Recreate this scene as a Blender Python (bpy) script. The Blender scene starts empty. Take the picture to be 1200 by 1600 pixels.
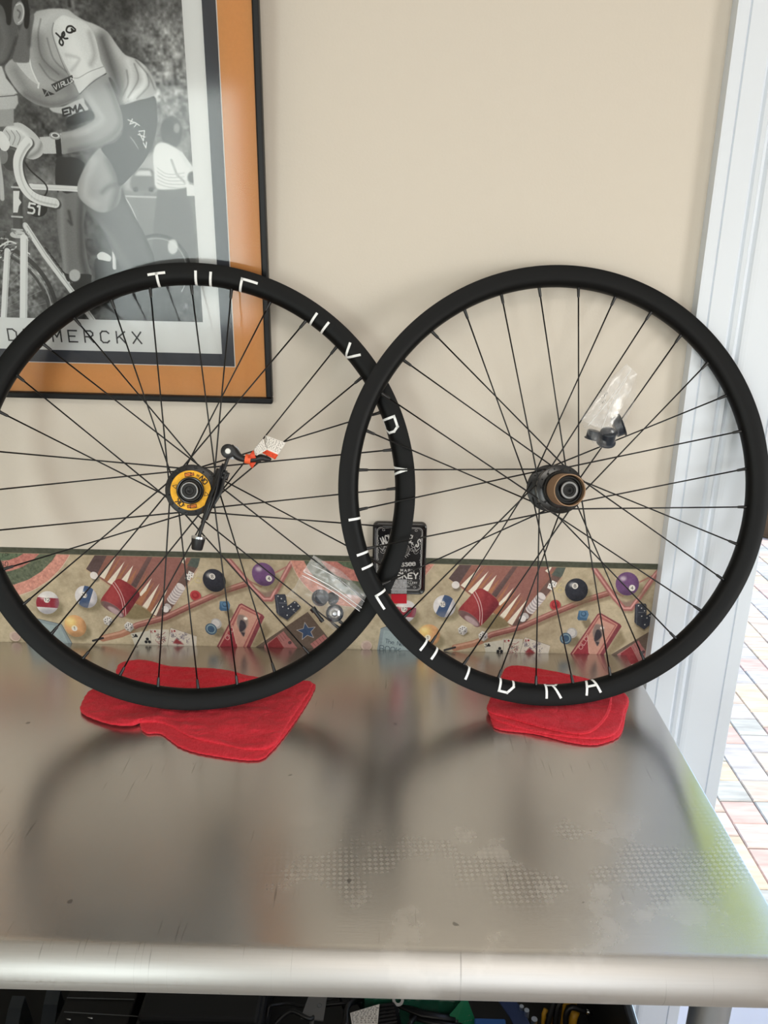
import bpy, bmesh, math, random
import numpy as np
from mathutils import Vector, Matrix, noise as mnoise

random.seed(7)
rng = np.random.RandomState(7)
S = bpy.context.scene
COL = S.collection
pi = math.pi

# ------------------------------------------------------------------ camera
TABLE_Z = 0.9
FPX, PITCH, ROLL, YAW, CAM_D, CAM_H = 1233.9, 0.316129, 0.016317, -0.010033, 1.207851, 0.642179
fwd = Vector((math.sin(YAW) * math.cos(PITCH), math.cos(YAW) * math.cos(PITCH), -math.sin(PITCH)))
r0 = Vector((math.cos(YAW), -math.sin(YAW), 0))
d0 = fwd.cross(r0)
RT = r0 * math.cos(ROLL) - d0 * math.sin(ROLL)
DN = r0 * math.sin(ROLL) + d0 * math.cos(ROLL)
CAM = Vector((0, -CAM_D, TABLE_Z + CAM_H))
cd = bpy.data.cameras.new('camera')
cam = bpy.data.objects.new('camera', cd)
COL.objects.link(cam)
S.camera = cam
cd.sensor_fit = 'VERTICAL'
cd.sensor_height = 36
cd.sensor_width = 27
cd.lens = 36 * FPX / 1600
cd.clip_start = 0.02
m = Matrix(((RT.x, -DN.x, -fwd.x, CAM.x), (RT.y, -DN.y, -fwd.y, CAM.y), (RT.z, -DN.z, -fwd.z, CAM.z), (0, 0, 0, 1)))
cam.matrix_world = m

# ------------------------------------------------------------------ world, sun, daylight, exposure
S.view_settings.view_transform = 'Standard'
S.view_settings.look = 'None'
S.view_settings.gamma = 1
S.view_settings.use_curve_mapping = False
S.view_settings.exposure = 0.46
w = bpy.data.worlds.new('sky')
S.world = w
w.use_nodes = True
nt = w.node_tree
sky = nt.nodes.new('ShaderNodeTexSky')
sky.sky_type = 'NISHITA'
sky.sun_disc = False
sky.sun_elevation = math.radians(52)
sky.sun_rotation = math.radians(100)
bgn = nt.nodes['Background']
nt.links.new(sky.outputs[0], bgn.inputs[0])
bgn.inputs[1].default_value = 0.34


def lamp(name, kind, loc, energy, color, size=None, target=None, direction=None, angle=None):
    ld = bpy.data.lights.new(name, kind)
    ld.energy = energy
    ld.color = color
    if size:
        ld.shape = 'RECTANGLE'
        ld.size, ld.size_y = size
    if angle:
        ld.angle = angle
    o = bpy.data.objects.new(name, ld)
    COL.objects.link(o)
    o.location = loc
    dv = Vector(direction) if direction else Vector(target) - Vector(loc)
    o.rotation_euler = dv.to_track_quat('-Z', 'Y').to_euler()
    return o


lamp('sun', 'SUN', (3, 2, 6), 3.0, (1.0, 0.92, 0.82), direction=(-0.62, 0.10, -0.78), angle=0.02)
# daylight entering by the two windows of the wall behind the camera and the window of the right wall
lamp('window_daylight_left', 'AREA', (-1.55, -4.55, 1.05), 27, (0.90, 1.0, 0.97), size=(1.0, 1.5), direction=(0, 1, 0))
lamp('window_daylight_centre', 'AREA', (0.75, -4.55, 1.45), 19, (1.0, 0.985, 0.955), size=(1.7, 1.3), direction=(0, 1, 0))
lamp('window_daylight_right', 'AREA', (2.55, -2.2, 1.30), 27, (1.0, 0.98, 0.95), size=(1.1, 1.0), direction=(-1, 0, 0))
# added ambient fill below the ceiling, no fitting stands there
lamp('ceiling_ambient_fill', 'AREA', (0.3, -2.0, 2.66), 10, (1.0, 0.93, 0.84), size=(1.2, 0.6), direction=(0, 0, -1))


# ------------------------------------------------------------------ pixel helpers (used to read positions off the photograph)
def ray(px, py):
    return fwd + RT * ((px - 600) / FPX) + DN * ((py - 800) / FPX)


def at_y(px, py, y):
    d = ray(px, py)
    return CAM + d * ((y - CAM.y) / d.y)


def at_z(px, py, z):
    d = ray(px, py)
    return CAM + d * ((z - CAM.z) / d.z)


def at_plane(px, py, o, n):
    d = ray(px, py)
    return CAM + d * ((o - CAM).dot(n) / d.dot(n))


# ------------------------------------------------------------------ object helpers
def tag(o, label=None, cat=None, group=None, kind=None):
    if label:
        o['label'] = label
    if cat:
        o['category'] = cat
    if group:
        o['group'] = group
    if kind:
        o['kind'] = kind
    return o


def empty(name, loc=(0, 0, 0), mat=None, **k):
    o = bpy.data.objects.new(name, None)
    o.empty_display_size = 0.05
    COL.objects.link(o)
    if mat is not None:
        o.matrix_world = mat
    else:
        o.location = loc
    tag(o, **k)
    return o


class MB:
    def __init__(s):
        s.v = []
        s.f = []
        s.uv = {}

    def add(s, vs, fs, M=None):
        n = len(s.v)
        s.v += [tuple(M @ Vector(v)) if M is not None else tuple(v) for v in vs]
        s.f += [tuple(i + n for i in f) for f in fs]
        return s

    def box(s, a, b, M=None, bev=0.0):
        x0, y0, z0 = a
        x1, y1, z1 = b
        if bev <= 0:
            v = [(x, y, z) for x in (x0, x1) for y in (y0, y1) for z in (z0, z1)]
            f = [(0, 1, 3, 2), (4, 6, 7, 5), (0, 4, 5, 1), (2, 3, 7, 6), (0, 2, 6, 4), (1, 5, 7, 3)]
            return s.add(v, f, M)
        bm = bmesh.new()
        bmesh.ops.create_cube(bm, size=1)
        for q in bm.verts:
            q.co = Vector(((q.co.x + .5) * (x1 - x0) + x0, (q.co.y + .5) * (y1 - y0) + y0, (q.co.z + .5) * (z1 - z0) + z0))
        bmesh.ops.bevel(bm, geom=bm.edges[:], offset=bev, segments=2, affect='EDGES', profile=0.5)
        bm.verts.index_update()
        s.add([q.co[:] for q in bm.verts], [[q.index for q in fc.verts] for fc in bm.faces], M)
        bm.free()
        return s

    def tube(s, pts, r, n=8, M=None, cap=True, flat=1.0, up=None):
        pts = [Vector(p) for p in pts]
        rs = r if isinstance(r, (list, tuple)) else [r] * len(pts)
        vs, fs = [], []
        pu = None
        for i, p in enumerate(pts):
            t = (pts[min(i + 1, len(pts) - 1)] - pts[max(i - 1, 0)]).normalized()
            if pu is None:
                a = Vector(up) if up else (Vector((0, 0, 1)) if abs(t.z) < .9 else Vector((1, 0, 0)))
                u = (a - t * a.dot(t)).normalized()
            else:
                u = (pu - t * pu.dot(t)).normalized()
            pu = u
            q = t.cross(u)
            for k in range(n):
                an = 2 * pi * k / n
                vs.append(p + (u * math.cos(an) * flat + q * math.sin(an)) * rs[i])
        for i in range(len(pts) - 1):
            for k in range(n):
                a, b = i * n + k, i * n + (k + 1) % n
                fs.append((a, b, b + n, a + n))
        if cap:
            fs.append(tuple(range(n))[::-1])
            fs.append(tuple((len(pts) - 1) * n + k for k in range(n)))
        return s.add(vs, fs, M)

    def lathe(s, prof, n=48, M=None, closed=False):
        """prof: (r, y) about the local y axis"""
        vs, fs = [], []
        for (r, y) in prof:
            for k in range(n):
                a = 2 * pi * k / n
                vs.append((r * math.sin(a), y, r * math.cos(a)))
        L = len(prof)
        for i in range(L if closed else L - 1):
            j = (i + 1) % L
            for k in range(n):
                k2 = (k + 1) % n
                fs.append((i * n + k, i * n + k2, j * n + k2, j * n + k))
        return s.add(vs, fs, M)

    def prism(s, pts, y0, y1, M=None):
        """outline in x,z extruded along y"""
        n = len(pts)
        vs = [(p[0], y0, p[1]) for p in pts] + [(p[0], y1, p[1]) for p in pts]
        fs = [tuple(range(n)), tuple(range(2 * n - 1, n - 1, -1))] + [(i, i + n, (i + 1) % n + n, (i + 1) % n) for i in range(n)]
        return s.add(vs, fs, M)

    def build(s, name, mat, parent=None, smooth=False, angle=None, fix=True):
        me = bpy.data.meshes.new(name)
        me.from_pydata(s.v, [], s.f)
        if fix:
            bm = bmesh.new()
            bm.from_mesh(me)
            bmesh.ops.recalc_face_normals(bm, faces=bm.faces[:])
            bm.to_mesh(me)
            bm.free()
        me.materials.append(mat)
        if smooth:
            me.polygons.foreach_set('use_smooth', [True] * len(me.polygons))
            if angle:
                me.set_sharp_from_angle(angle=math.radians(angle))
        o = bpy.data.objects.new(name, me)
        COL.objects.link(o)
        if parent is not None:
            o.parent = parent
        return o


def struct(o):
    o['kind'] = 'structure'
    return o


# ------------------------------------------------------------------ materials
def srgb(r, g, b):
    f = lambda c: (c / 255) / 12.92 if c / 255 <= .04045 else ((c / 255 + .055) / 1.055) ** 2.4
    return (f(r), f(g), f(b), 1)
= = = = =
### Written request
Only the lines from the top of the data through the line with "cam.matrix_world = m" should be quoted, exactly and with both ends kept; skip the pictures.

### Result of the exercise
Recreate this scene as a Blender Python (bpy) script. The Blender scene starts empty. Take the picture to be 1200 by 1600 pixels.
import bpy, bmesh, math, random
import numpy as np
from mathutils import Vector, Matrix, noise as mnoise

random.seed(7)
rng = np.random.RandomState(7)
S = bpy.context.scene
COL = S.collection
pi = math.pi

# ------------------------------------------------------------------ camera
TABLE_Z = 0.9
FPX, PITCH, ROLL, YAW, CAM_D, CAM_H = 1233.9, 0.316129, 0.016317, -0.010033, 1.207851, 0.642179
fwd = Vector((math.sin(YAW) * math.cos(PITCH), math.cos(YAW) * math.cos(PITCH), -math.sin(PITCH)))
r0 = Vector((math.cos(YAW), -math.sin(YAW), 0))
d0 = fwd.cross(r0)
RT = r0 * math.cos(ROLL) - d0 * math.sin(ROLL)
DN = r0 * math.sin(ROLL) + d0 * math.cos(ROLL)
CAM = Vector((0, -CAM_D, TABLE_Z + CAM_H))
cd = bpy.data.cameras.new('camera')
cam = bpy.data.objects.new('camera', cd)
COL.objects.link(cam)
S.camera = cam
cd.sensor_fit = 'VERTICAL'
cd.sensor_height = 36
cd.sensor_width = 27
cd.lens = 36 * FPX / 1600
cd.clip_start = 0.02
m = Matrix(((RT.x, -DN.x, -fwd.x, CAM.x), (RT.y, -DN.y, -fwd.y, CAM.y), (RT.z, -DN.z, -fwd.z, CAM.z), (0, 0, 0, 1)))
cam.matrix_world = m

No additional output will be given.